Deutsche Telekom AG, which controls T-Mobile, aims to maintain control of the combined company after an all-stock deal with Sprint, according to Handelsblatt, which cited sources close to the German company’s management committee and board.
Executives of both companies have said a merger would produce billions of dollars in cost savings and help them compete against larger rivals AT&T Inc. and Verizon Communications Inc.
SoftBank — Sprint’s parent company — reportedly had not pushed the subject due to strict U.S. Federal Communications Commission rules prohibiting rival carriers from conspiring during airwave auctions. Now, reports claims that final measures are being put in place to complete the merger and the all-stock agreement would eliminate transaction costs with a deal like this because both companies would be exchanging stock rather than actual money.
This news also comes right after Sprint introduced its new promotion to encourage customers to ditch their current carriers. Those who switched to Sprint would receive unlimited data for up to five lines for free — making it clear that the carrier might be in trouble.
At the other end of the telecoms merger spectrum
Detractors of the AT&T-TW telecoms merger have been voicing their concerns. AT&T`s planned $85 billion merger with Time Warner will lead to “higher prices, fewer choices, and worse service for consumers,” 11 senators warn in a letter to Attorney General Jeff Sessions.
The lawmakers are urging the Department of Justice to “closely scrutinize” the deal and reject the merger if they find that the “substantial harms arising from the transaction outweigh the purported benefits.”
Sen. Al Franken (D-Minn.) and the other lawmakers raise a host of specific concerns about the proposed deal, including that it could spur AT&T to add HBO content to the “zero-rating” program — a billing system the lawmakers believe violates net neutrality principles.

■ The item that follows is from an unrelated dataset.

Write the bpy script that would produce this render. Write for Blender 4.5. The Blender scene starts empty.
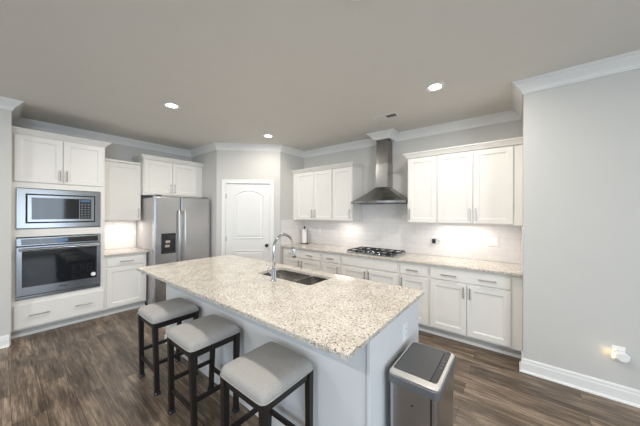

AT&T currently zero-rates its DirecTV video streams — meaning that data streamed through the DirecTV app is excluded from wireless customers` monthly data caps. But video streamed through many other services, like Netflix and Amazon Prime, counts toward subscribers` data caps.
AT&T has said that DirecTV pays to have its content zero-rated, and that other companies can also pay for that feature. But Franken and the other lawmakers say the program is still anti-competitive, given that AT&T owns DirecTV.
“The cost of participation has a different financial impact on AT&T-owned DIRECTV than on competing streaming services” they write. “If competitors to DIRECTV Now, including more traditional streaming services like Netflix and Amazon Prime … choose to pay for equal treatment, they would be forced to raise their monthly user rates to make up for the cost of participation, thus forcing their users to foot the bill for the AT&T subscribers` data.”
The lawmakers add that the “anticompetitive problems” would worsen if AT&T decides to zero-rate HBO.
“By offering popular HBO programming free from data charges under an arbitrarily low data cap, AT&T could capture subscribers from competing wireless providers, and DIRECTV Now could capture users from competing streaming services that can`t financially justify participation in the Sponsored Data program,” the letter states
For its part, AT&T says the merger “is about giving consumers more choices, not less,” and that the deal “will expand distribution and creative opportunities for diverse and independent voices..” The company also says that exempting data from subscribers` caps benefits consumers and saves them money.